While aiming to provide an overview of this year's programme at the gallery, the current selection arguably approximates Brazilian artists and the francophone world by showing French artist Xavier Veilhan, Paris-based Julio le Parc and Swiss Philippe Decrauzat, along with a group of Brazilian artists who represent different aspects of a manifold programmatic mission.

 

Cassio Vasconcellos and Philippe Decrauzat are recent additions to the gallery's roster who engage with a diverse set of artistic endeavours. Decrauzat's work A Fragment Delay (2019) proposes a contemporary dialogue with Kinetic artists, such as Julio le Parc and his Quatre positions gamme du 2 au 8 (1970/2018). On the other hand, Cassio Vasconcellos, who is currently exhibiting at Fondation Cartier, introduces pictorial investigations that reflect on the state-of-the-art of photography. Similarly, Vik Muniz's appropriation of Sonia Delaunay's 1938 Rythm, offers new narrative layers on discussions around painting versus photography and visuality itself.

 

Neo-concretism, one of the most important movements in Brazilian art history, was a period when artists sought to stretch the boundaries of geometry, to find expressiveness into their formal investigations. Both Tomie Ohtake and Helio Oiticica have engaged with the Neoconcrete movement and can be seen with historical works in Nara Roesler's booth.

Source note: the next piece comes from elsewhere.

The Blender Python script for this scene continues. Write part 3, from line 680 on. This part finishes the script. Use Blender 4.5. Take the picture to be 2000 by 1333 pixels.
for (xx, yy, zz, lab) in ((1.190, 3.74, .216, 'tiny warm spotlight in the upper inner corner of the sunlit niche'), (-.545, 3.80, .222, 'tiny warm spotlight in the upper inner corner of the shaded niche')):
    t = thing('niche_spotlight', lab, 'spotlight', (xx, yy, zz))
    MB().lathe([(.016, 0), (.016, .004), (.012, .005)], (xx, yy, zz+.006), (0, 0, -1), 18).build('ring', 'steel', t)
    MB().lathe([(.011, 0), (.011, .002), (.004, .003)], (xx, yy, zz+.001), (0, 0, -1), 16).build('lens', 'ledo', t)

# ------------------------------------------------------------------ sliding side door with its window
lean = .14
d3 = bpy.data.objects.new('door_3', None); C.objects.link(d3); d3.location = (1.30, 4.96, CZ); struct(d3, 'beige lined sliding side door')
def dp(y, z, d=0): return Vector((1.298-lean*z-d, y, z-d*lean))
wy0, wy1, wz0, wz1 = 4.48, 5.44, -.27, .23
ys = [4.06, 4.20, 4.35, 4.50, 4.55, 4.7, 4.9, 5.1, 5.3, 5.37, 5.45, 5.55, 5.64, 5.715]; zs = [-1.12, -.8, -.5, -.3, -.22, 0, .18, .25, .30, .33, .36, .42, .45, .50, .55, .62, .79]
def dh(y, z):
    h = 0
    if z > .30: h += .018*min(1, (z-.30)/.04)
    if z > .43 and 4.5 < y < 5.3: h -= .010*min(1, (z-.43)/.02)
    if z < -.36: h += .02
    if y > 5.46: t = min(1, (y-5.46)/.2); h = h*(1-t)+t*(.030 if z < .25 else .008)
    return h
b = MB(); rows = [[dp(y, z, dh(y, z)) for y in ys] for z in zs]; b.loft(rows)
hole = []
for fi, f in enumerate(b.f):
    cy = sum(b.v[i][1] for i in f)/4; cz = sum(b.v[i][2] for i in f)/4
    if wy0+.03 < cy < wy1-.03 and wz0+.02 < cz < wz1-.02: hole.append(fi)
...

Ohtake's Untitled (1980) created a crucial period in her career when she made several square paintings with circular forms within, investigating tensions between geometric rigidity versus movement and flow. Whereas in Metaesquema 189 (1958), we see Helio Oiticica on the zenith of investigations around an art form that would correspond to his and Grupo Frente's ideas of the "non-objectification" of art.

 

Artur Lescher, Lucia Koch and Xavier Veilhan all present tri-dimensional works. Their vocabularies experiment with sculpture as a genre utilising industrial materials and techniques. Lescher's suspended pendulums and their apparent formal austerity, in fact, express the desire for a deeper understanding of spatiality, in the same way as Koch's Carta (2019), which plays with the idea of light as a form of writing. Xavier Veilhan's two pieces, Saint Jean and Mobile nº9, both from 2019, also pay homage to the canons of sculpture history.

 

Finally, Carlito Carvalhosa's experiments with wax and paint on mirror or wood investigate materiality by layering reflective and opaque, malleable and rigid elements, creating a twofold visual movement that can ultimately make audience and space visible in the artworks themselves.